=== SOURCE DATA ===

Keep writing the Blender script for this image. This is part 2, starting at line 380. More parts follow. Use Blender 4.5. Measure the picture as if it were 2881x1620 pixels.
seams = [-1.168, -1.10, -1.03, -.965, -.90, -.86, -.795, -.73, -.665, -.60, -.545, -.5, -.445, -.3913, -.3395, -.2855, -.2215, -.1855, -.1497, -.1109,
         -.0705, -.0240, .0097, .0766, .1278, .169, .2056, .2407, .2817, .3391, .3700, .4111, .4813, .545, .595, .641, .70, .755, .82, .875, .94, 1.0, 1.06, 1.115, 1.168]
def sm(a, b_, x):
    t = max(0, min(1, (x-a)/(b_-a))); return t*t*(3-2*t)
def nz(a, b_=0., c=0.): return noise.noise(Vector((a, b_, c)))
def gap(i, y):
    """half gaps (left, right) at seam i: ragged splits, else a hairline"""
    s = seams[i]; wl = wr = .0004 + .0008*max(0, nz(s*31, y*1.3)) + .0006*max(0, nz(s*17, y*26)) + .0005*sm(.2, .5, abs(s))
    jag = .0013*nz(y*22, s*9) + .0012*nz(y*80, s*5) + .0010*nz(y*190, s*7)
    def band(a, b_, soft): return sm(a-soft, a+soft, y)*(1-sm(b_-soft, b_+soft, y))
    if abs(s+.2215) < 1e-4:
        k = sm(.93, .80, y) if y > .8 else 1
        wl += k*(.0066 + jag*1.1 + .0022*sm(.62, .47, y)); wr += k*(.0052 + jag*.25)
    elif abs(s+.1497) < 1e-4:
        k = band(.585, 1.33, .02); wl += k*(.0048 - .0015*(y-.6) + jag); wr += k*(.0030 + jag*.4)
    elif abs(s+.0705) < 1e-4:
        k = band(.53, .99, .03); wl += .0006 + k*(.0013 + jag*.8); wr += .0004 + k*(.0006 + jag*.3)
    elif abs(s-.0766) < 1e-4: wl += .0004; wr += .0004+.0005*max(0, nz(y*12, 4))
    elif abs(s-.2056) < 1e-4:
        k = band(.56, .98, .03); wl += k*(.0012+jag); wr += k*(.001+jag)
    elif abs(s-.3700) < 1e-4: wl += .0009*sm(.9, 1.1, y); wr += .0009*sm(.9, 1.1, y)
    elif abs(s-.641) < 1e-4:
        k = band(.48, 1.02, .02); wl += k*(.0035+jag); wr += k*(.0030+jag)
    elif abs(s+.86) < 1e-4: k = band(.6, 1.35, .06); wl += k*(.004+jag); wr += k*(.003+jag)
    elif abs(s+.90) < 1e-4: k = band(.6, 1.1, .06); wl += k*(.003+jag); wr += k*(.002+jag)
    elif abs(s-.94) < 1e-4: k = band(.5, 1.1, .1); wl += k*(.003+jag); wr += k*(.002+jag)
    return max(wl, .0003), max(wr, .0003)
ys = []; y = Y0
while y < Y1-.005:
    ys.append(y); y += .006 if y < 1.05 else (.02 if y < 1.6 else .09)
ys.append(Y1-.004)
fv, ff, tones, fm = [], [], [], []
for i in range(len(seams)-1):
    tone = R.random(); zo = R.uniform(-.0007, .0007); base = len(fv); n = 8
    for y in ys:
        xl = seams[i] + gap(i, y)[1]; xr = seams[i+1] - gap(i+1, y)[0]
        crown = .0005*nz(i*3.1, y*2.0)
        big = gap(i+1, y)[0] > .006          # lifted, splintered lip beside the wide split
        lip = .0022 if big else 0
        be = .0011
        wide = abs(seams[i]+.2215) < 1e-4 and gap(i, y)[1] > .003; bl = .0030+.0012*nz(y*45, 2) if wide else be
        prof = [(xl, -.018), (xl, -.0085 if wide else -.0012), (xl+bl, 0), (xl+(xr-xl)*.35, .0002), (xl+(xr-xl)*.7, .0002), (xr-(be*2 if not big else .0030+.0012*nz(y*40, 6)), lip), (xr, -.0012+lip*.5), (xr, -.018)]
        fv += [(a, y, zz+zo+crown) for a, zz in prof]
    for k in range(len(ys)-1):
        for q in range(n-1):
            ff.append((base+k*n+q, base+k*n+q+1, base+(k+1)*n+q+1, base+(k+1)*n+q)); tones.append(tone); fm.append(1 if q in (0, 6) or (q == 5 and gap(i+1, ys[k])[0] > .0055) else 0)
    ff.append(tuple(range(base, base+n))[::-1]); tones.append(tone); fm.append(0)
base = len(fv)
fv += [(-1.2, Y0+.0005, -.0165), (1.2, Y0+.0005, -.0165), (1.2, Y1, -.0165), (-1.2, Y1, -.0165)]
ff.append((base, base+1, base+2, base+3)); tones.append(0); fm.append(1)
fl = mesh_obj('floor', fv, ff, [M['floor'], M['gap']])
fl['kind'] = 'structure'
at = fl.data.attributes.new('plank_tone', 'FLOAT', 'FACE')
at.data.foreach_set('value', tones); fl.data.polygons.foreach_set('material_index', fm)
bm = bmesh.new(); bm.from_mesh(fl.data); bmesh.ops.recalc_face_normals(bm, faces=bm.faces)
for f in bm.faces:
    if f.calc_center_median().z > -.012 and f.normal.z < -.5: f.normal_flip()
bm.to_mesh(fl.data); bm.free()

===

> **TO DO**
Extract all the material, leaving every line as it is.

> **CORRECT ANSWER**
Keep writing the Blender script for this image. This is part 2, starting at line 380. More parts follow. Use Blender 4.5. Measure the picture as if it were 2881x1620 pixels.
seams = [-1.168, -1.10, -1.03, -.965, -.90, -.86, -.795, -.73, -.665, -.60, -.545, -.5, -.445, -.3913, -.3395, -.2855, -.2215, -.1855, -.1497, -.1109,
         -.0705, -.0240, .0097, .0766, .1278, .169, .2056, .2407, .2817, .3391, .3700, .4111, .4813, .545, .595, .641, .70, .755, .82, .875, .94, 1.0, 1.06, 1.115, 1.168]
def sm(a, b_, x):
    t = max(0, min(1, (x-a)/(b_-a))); return t*t*(3-2*t)
def nz(a, b_=0., c=0.): return noise.noise(Vector((a, b_, c)))
def gap(i, y):
    """half gaps (left, right) at seam i: ragged splits, else a hairline"""
    s = seams[i]; wl = wr = .0004 + .0008*max(0, nz(s*31, y*1.3)) + .0006*max(0, nz(s*17, y*26)) + .0005*sm(.2, .5, abs(s))
    jag = .0013*nz(y*22, s*9) + .0012*nz(y*80, s*5) + .0010*nz(y*190, s*7)
    def band(a, b_, soft): return sm(a-soft, a+soft, y)*(1-sm(b_-soft, b_+soft, y))
    if abs(s+.2215) < 1e-4:
        k = sm(.93, .80, y) if y > .8 else 1
        wl += k*(.0066 + jag*1.1 + .0022*sm(.62, .47, y)); wr += k*(.0052 + jag*.25)
    elif abs(s+.1497) < 1e-4:
        k = band(.585, 1.33, .02); wl += k*(.0048 - .0015*(y-.6) + jag); wr += k*(.0030 + jag*.4)
    elif abs(s+.0705) < 1e-4:
        k = band(.53, .99, .03); wl += .0006 + k*(.0013 + jag*.8); wr += .0004 + k*(.0006 + jag*.3)
    elif abs(s-.0766) < 1e-4: wl += .0004; wr += .0004+.0005*max(0, nz(y*12, 4))
    elif abs(s-.2056) < 1e-4:
        k = band(.56, .98, .03); wl += k*(.0012+jag); wr += k*(.001+jag)
    elif abs(s-.3700) < 1e-4: wl += .0009*sm(.9, 1.1, y); wr += .0009*sm(.9, 1.1, y)
    elif abs(s-.641) < 1e-4:
        k = band(.48, 1.02, .02); wl += k*(.0035+jag); wr += k*(.0030+jag)
    elif abs(s+.86) < 1e-4: k = band(.6, 1.35, .06); wl += k*(.004+jag); wr += k*(.003+jag)
    elif abs(s+.90) < 1e-4: k = band(.6, 1.1, .06); wl += k*(.003+jag); wr += k*(.002+jag)
    elif abs(s-.94) < 1e-4: k = band(.5, 1.1, .1); wl += k*(.003+jag); wr += k*(.002+jag)
    return max(wl, .0003), max(wr, .0003)
ys = []; y = Y0
while y < Y1-.005:
    ys.append(y); y += .006 if y < 1.05 else (.02 if y < 1.6 else .09)
ys.append(Y1-.004)
fv, ff, tones, fm = [], [], [], []
for i in range(len(seams)-1):
    tone = R.random(); zo = R.uniform(-.0007, .0007); base = len(fv); n = 8
    for y in ys:
        xl = seams[i] + gap(i, y)[1]; xr = seams[i+1] - gap(i+1, y)[0]
        crown = .0005*nz(i*3.1, y*2.0)
        big = gap(i+1, y)[0] > .006          # lifted, splintered lip beside the wide split
        lip = .0022 if big else 0
        be = .0011
        wide = abs(seams[i]+.2215) < 1e-4 and gap(i, y)[1] > .003; bl = .0030+.0012*nz(y*45, 2) if wide else be
        prof = [(xl, -.018), (xl, -.0085 if wide else -.0012), (xl+bl, 0), (xl+(xr-xl)*.35, .0002), (xl+(xr-xl)*.7, .0002), (xr-(be*2 if not big else .0030+.0012*nz(y*40, 6)), lip), (xr, -.0012+lip*.5), (xr, -.018)]
        fv += [(a, y, zz+zo+crown) for a, zz in prof]
    for k in range(len(ys)-1):
        for q in range(n-1):
            ff.append((base+k*n+q, base+k*n+q+1, base+(k+1)*n+q+1, base+(k+1)*n+q)); tones.append(tone); fm.append(1 if q in (0, 6) or (q == 5 and gap(i+1, ys[k])[0] > .0055) else 0)
    ff.append(tuple(range(base, base+n))[::-1]); tones.append(tone); fm.append(0)
base = len(fv)
fv += [(-1.2, Y0+.0005, -.0165), (1.2, Y0+.0005, -.0165), (1.2, Y1, -.0165), (-1.2, Y1, -.0165)]
ff.append((base, base+1, base+2, base+3)); tones.append(0); fm.append(1)
fl = mesh_obj('floor', fv, ff, [M['floor'], M['gap']])
fl['kind'] = 'structure'
at = fl.data.attributes.new('plank_tone', 'FLOAT', 'FACE')
at.data.foreach_set('value', tones); fl.data.polygons.foreach_set('material_index', fm)
bm = bmesh.new(); bm.from_mesh(fl.data); bmesh.ops.recalc_face_normals(bm, faces=bm.faces)
for f in bm.faces:
    if f.calc_center_median().z > -.012 and f.normal.z < -.5: f.normal_flip()
bm.to_mesh(fl.data); bm.free()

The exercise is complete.